■ Job
Find the word "picture" in the data. Return every line where it appears.
[START OF Recorded data]
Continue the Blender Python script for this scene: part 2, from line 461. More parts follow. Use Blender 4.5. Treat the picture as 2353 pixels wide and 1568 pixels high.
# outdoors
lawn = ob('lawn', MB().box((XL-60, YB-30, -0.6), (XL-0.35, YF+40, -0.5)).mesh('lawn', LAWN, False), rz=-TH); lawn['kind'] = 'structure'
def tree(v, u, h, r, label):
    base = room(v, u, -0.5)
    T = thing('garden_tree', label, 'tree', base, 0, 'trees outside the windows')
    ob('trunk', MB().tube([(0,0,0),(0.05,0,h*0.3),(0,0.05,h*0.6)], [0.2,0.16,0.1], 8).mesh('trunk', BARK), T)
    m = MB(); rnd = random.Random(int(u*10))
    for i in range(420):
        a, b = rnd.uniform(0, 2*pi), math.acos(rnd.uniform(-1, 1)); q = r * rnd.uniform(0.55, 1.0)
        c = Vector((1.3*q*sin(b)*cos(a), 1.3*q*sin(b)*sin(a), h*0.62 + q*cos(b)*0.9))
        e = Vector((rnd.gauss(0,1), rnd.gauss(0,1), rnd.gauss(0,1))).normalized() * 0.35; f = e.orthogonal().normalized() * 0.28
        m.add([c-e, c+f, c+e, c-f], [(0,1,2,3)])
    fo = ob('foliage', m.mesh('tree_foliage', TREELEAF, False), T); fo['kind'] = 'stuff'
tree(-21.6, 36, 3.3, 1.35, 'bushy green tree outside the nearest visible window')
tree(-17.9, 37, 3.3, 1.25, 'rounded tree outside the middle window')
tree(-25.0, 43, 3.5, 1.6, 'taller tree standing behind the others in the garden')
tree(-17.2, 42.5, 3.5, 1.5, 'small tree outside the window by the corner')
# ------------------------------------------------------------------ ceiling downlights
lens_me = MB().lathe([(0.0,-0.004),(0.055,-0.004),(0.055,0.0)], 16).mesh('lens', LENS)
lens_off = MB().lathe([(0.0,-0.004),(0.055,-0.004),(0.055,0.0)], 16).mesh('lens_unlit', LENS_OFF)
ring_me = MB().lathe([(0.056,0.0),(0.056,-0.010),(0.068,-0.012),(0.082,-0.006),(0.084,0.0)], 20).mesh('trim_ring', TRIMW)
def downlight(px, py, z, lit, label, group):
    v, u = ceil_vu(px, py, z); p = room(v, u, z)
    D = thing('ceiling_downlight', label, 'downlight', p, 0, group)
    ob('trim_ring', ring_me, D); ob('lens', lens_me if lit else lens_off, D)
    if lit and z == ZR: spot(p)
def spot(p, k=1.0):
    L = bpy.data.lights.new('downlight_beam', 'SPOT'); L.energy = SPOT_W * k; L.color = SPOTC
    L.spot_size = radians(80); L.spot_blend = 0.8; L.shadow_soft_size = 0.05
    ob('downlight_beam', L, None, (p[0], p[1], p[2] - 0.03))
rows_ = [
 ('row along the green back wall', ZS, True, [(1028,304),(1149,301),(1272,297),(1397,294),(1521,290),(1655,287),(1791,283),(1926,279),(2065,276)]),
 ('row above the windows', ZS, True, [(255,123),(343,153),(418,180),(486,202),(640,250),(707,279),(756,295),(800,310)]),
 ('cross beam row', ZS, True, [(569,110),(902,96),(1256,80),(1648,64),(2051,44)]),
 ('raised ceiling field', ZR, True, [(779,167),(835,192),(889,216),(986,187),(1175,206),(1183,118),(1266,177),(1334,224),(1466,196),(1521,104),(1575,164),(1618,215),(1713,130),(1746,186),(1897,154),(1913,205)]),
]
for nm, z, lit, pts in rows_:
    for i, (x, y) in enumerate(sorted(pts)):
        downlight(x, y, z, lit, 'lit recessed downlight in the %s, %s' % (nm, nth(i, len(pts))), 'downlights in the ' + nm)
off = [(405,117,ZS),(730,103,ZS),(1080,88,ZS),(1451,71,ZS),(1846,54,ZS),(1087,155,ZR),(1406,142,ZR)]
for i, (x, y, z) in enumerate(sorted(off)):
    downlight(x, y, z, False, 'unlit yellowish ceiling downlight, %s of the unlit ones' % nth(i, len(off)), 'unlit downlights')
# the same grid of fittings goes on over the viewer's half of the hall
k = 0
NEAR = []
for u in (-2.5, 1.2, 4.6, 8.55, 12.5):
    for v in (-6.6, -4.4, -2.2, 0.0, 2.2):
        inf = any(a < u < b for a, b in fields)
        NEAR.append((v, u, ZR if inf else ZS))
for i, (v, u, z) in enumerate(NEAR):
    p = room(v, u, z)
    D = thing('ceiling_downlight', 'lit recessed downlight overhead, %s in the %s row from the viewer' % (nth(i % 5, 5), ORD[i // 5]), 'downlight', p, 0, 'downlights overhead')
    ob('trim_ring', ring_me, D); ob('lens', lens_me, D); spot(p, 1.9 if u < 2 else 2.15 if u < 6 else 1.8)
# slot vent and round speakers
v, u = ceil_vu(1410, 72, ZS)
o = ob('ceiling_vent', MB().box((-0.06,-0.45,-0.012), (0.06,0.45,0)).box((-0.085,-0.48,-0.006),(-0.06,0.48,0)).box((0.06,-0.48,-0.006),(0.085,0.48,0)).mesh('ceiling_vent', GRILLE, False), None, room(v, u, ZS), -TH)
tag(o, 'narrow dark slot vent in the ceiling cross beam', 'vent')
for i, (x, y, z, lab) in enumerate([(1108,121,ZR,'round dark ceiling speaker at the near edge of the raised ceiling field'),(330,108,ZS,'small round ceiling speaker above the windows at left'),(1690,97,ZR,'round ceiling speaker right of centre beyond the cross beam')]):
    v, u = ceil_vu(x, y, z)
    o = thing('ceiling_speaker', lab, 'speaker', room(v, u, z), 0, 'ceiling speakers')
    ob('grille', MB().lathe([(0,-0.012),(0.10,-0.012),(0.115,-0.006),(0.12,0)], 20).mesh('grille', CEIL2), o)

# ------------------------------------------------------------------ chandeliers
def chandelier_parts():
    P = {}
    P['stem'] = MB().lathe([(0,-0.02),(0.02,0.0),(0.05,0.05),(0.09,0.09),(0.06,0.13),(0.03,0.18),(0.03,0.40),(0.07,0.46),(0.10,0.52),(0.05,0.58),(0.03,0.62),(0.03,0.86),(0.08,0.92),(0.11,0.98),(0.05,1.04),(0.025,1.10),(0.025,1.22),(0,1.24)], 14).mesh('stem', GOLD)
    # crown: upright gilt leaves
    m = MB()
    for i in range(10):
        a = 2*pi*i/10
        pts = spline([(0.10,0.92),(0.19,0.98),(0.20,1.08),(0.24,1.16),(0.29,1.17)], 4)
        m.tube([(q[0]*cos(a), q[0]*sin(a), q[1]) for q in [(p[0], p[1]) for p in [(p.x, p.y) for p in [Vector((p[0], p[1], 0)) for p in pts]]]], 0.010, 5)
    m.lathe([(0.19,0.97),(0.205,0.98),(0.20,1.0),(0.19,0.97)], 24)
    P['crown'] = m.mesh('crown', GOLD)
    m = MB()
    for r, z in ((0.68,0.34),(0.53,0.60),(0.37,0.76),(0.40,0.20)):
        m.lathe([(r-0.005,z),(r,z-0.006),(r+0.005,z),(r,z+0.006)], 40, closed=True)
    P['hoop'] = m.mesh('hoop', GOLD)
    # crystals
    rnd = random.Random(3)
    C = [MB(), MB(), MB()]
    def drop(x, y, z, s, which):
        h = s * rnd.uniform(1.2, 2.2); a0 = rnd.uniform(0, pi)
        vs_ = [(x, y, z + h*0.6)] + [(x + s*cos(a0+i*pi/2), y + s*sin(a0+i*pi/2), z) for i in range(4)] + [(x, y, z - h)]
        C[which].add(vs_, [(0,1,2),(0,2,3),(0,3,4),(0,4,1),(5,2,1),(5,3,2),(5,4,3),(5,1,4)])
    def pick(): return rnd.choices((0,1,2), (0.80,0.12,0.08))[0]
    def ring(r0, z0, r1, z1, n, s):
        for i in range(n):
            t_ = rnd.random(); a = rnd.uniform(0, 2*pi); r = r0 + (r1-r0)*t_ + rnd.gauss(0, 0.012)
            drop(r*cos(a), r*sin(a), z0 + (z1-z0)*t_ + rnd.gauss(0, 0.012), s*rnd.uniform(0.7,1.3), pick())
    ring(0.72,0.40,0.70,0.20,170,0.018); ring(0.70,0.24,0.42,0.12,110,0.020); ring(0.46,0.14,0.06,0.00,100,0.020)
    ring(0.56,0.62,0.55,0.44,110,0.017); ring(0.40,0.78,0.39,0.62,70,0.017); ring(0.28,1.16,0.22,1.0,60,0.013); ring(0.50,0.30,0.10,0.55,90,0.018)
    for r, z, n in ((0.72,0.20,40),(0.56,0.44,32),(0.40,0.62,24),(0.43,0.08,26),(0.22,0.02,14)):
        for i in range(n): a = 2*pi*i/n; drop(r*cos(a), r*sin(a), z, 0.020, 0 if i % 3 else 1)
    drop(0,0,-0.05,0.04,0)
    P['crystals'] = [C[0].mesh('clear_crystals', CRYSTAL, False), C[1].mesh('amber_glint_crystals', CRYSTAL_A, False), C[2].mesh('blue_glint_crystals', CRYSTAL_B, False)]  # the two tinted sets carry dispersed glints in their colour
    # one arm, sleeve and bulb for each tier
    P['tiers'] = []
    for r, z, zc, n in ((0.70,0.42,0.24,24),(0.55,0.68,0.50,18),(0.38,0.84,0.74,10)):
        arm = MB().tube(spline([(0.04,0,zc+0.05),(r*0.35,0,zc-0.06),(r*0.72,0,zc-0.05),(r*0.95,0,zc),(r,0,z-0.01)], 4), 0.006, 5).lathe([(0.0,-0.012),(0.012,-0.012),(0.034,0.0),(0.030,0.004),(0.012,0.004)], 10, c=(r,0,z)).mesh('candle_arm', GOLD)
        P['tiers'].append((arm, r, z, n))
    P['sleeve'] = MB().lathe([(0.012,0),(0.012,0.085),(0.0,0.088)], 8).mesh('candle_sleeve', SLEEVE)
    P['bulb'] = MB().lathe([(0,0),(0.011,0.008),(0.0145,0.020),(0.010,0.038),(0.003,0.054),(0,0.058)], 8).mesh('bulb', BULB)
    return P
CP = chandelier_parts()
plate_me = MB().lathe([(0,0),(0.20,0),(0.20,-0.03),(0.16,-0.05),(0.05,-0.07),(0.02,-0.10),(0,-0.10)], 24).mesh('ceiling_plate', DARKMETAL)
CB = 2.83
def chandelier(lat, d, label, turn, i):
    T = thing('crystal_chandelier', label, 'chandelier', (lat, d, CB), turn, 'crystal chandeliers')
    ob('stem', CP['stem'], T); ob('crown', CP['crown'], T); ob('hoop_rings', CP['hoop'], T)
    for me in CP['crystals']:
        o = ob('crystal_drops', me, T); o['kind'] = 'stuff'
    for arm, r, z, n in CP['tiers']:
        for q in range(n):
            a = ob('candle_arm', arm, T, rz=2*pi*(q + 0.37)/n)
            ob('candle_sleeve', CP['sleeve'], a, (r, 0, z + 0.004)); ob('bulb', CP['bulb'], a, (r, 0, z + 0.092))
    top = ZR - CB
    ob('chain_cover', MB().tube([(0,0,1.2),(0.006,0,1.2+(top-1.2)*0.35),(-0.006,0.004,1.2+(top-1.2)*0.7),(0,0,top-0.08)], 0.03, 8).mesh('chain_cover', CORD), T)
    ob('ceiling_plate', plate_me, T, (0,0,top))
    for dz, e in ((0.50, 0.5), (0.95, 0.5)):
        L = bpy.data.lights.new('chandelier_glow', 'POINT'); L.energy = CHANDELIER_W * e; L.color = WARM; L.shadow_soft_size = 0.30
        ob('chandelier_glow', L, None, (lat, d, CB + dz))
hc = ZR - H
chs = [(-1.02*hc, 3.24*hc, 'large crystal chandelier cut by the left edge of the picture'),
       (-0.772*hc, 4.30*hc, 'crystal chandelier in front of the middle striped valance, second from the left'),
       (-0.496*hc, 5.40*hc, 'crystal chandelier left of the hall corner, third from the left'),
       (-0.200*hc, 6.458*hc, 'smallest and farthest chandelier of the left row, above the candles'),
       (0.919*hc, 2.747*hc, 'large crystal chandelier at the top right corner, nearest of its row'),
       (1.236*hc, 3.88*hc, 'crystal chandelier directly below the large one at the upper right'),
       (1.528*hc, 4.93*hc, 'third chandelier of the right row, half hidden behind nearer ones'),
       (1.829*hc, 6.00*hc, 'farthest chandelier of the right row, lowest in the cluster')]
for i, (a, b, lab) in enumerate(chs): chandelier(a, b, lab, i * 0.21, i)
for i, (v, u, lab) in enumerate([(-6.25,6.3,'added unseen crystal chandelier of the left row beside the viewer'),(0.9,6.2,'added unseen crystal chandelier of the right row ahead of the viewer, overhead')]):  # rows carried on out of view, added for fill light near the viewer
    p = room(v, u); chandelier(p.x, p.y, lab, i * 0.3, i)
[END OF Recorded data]
■ Task solution
Continue the Blender Python script for this scene: part 2, from line 461. More parts follow. Use Blender 4.5. Treat the picture as 2353 pixels wide and 1568 pixels high.
chs = [(-1.02*hc, 3.24*hc, 'large crystal chandelier cut by the left edge of the picture'),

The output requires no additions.